Given instruction:
Lift out each line of the data that holds "from".

>>>

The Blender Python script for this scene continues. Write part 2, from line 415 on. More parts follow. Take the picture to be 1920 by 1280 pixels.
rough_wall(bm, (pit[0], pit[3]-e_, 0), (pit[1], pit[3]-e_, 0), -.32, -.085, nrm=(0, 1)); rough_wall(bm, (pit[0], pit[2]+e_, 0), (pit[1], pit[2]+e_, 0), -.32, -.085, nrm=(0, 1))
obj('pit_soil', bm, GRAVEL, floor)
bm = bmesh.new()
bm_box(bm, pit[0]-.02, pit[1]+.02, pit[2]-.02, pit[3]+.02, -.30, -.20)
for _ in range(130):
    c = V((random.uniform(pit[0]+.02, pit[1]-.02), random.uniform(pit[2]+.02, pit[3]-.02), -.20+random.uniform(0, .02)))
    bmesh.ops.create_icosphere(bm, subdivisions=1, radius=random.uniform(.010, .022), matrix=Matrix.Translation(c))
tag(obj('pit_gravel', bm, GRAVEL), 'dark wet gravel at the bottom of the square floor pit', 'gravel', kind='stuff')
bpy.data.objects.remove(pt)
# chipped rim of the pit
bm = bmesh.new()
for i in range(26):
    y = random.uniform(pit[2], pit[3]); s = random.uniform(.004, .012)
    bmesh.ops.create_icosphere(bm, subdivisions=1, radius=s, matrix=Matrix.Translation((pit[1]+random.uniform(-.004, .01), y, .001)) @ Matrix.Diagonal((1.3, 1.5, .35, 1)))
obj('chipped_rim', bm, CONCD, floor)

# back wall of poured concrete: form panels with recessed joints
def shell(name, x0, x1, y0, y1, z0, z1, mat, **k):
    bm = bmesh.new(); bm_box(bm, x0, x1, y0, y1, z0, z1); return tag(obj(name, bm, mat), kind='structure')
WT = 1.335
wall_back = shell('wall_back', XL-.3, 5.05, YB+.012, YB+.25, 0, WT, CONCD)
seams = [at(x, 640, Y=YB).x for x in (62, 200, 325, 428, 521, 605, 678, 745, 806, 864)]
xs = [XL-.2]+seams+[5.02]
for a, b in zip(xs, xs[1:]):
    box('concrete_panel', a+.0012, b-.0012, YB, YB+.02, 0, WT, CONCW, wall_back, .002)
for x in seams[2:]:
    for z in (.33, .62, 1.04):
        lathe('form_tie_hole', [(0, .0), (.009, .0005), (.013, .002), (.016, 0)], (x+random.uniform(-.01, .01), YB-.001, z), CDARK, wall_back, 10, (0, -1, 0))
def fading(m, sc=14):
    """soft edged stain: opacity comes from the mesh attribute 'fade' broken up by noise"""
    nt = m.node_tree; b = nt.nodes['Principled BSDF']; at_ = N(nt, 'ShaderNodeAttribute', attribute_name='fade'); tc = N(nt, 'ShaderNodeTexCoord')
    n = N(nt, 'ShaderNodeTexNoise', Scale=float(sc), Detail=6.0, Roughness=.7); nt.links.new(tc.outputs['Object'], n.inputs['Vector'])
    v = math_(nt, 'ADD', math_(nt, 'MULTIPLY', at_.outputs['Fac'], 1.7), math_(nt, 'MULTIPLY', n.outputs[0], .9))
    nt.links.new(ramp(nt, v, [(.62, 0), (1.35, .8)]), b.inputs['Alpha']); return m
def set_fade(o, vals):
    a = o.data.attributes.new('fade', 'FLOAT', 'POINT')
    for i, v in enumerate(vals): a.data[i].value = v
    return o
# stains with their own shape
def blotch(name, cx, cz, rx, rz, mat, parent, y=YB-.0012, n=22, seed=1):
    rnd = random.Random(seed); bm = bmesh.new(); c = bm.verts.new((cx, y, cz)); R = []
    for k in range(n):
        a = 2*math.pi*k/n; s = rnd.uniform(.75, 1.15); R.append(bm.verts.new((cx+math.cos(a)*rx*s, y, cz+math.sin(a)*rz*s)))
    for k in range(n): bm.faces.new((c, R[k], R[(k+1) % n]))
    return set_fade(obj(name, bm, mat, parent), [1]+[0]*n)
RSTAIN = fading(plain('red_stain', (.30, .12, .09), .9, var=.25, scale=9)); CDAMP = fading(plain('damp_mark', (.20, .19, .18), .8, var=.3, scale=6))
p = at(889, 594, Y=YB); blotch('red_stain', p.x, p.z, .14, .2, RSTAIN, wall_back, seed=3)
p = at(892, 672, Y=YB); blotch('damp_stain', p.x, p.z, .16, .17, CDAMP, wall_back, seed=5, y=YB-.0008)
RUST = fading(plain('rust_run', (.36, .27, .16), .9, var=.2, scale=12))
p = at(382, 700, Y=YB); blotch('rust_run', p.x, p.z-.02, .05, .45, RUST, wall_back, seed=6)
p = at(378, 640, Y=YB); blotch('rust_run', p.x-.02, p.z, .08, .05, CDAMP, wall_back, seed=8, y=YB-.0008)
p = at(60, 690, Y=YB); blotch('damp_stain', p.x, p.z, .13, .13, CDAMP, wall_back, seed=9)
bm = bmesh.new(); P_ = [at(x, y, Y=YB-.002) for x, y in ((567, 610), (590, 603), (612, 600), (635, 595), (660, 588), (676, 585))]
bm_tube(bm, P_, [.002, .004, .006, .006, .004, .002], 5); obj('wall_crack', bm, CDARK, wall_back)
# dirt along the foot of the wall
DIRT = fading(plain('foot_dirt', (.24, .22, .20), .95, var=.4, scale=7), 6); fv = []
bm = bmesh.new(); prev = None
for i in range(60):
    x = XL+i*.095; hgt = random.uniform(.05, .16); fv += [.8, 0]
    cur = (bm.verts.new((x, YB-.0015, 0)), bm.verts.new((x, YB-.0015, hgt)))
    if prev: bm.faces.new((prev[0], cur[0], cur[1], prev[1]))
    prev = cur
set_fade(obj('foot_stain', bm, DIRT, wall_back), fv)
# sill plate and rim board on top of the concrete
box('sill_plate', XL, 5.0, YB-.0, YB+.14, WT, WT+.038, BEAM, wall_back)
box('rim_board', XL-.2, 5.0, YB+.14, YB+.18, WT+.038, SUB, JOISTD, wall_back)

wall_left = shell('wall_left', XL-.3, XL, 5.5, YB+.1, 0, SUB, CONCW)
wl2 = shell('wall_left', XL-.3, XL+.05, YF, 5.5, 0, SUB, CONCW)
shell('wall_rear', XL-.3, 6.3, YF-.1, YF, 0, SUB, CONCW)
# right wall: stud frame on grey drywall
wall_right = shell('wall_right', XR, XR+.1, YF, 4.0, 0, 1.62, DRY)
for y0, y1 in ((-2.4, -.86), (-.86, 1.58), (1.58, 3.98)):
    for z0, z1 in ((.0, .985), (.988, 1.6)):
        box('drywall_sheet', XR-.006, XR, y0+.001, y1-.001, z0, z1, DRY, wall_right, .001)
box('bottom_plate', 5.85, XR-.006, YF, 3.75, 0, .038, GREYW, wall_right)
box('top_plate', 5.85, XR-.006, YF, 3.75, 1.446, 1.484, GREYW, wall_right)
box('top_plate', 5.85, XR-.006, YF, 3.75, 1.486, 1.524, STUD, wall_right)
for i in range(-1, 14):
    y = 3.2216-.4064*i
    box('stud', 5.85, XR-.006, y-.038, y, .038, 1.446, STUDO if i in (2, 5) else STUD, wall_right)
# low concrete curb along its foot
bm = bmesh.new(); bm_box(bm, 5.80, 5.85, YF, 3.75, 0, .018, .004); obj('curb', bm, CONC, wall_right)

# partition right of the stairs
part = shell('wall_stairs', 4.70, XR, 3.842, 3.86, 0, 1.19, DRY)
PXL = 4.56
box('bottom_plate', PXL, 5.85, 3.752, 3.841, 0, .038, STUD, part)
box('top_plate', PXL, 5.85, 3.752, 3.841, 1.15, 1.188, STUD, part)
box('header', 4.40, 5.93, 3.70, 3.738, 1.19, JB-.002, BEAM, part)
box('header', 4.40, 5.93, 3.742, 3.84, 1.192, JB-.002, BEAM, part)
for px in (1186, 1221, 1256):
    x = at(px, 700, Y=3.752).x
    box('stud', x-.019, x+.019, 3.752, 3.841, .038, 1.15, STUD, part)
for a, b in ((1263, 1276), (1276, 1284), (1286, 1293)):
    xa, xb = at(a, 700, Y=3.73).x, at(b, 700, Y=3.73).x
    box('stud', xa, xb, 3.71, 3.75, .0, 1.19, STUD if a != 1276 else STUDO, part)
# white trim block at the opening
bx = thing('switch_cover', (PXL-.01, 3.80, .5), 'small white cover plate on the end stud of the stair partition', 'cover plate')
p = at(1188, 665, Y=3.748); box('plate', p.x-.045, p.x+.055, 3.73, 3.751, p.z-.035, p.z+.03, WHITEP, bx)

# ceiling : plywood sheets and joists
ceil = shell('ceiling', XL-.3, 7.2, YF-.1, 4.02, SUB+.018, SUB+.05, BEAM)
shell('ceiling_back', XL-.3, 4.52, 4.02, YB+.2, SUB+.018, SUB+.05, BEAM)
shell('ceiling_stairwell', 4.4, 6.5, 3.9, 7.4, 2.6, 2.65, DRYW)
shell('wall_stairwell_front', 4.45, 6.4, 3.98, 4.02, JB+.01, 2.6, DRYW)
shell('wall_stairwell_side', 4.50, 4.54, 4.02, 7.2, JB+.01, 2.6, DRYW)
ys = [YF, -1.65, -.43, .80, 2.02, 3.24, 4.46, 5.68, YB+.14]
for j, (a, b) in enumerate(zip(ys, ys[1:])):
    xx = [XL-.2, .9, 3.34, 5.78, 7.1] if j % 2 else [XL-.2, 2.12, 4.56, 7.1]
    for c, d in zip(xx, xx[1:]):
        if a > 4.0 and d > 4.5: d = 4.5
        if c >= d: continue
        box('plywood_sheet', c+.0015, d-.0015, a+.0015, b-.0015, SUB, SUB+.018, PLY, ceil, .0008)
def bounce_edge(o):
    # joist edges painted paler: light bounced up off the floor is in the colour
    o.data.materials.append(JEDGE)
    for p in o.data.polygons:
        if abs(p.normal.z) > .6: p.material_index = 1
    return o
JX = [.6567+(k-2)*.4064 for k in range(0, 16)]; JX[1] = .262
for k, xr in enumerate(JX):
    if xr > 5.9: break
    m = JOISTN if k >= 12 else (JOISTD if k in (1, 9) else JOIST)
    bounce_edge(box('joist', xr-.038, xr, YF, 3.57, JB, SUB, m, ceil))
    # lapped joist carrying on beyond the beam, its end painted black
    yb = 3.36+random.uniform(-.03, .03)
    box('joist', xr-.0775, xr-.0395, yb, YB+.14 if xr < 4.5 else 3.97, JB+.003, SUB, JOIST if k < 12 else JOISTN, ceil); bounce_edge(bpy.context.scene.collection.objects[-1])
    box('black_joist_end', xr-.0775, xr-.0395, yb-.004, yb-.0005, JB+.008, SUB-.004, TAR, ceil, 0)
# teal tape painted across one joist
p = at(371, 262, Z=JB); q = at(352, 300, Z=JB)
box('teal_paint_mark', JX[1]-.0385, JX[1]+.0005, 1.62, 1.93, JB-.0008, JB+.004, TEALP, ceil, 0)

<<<

Answer to the exercise:
The Blender Python script for this scene continues. Write part 2, from line 415 on. More parts follow. Take the picture to be 1920 by 1280 pixels.
    """soft edged stain: opacity comes from the mesh attribute 'fade' broken up by noise"""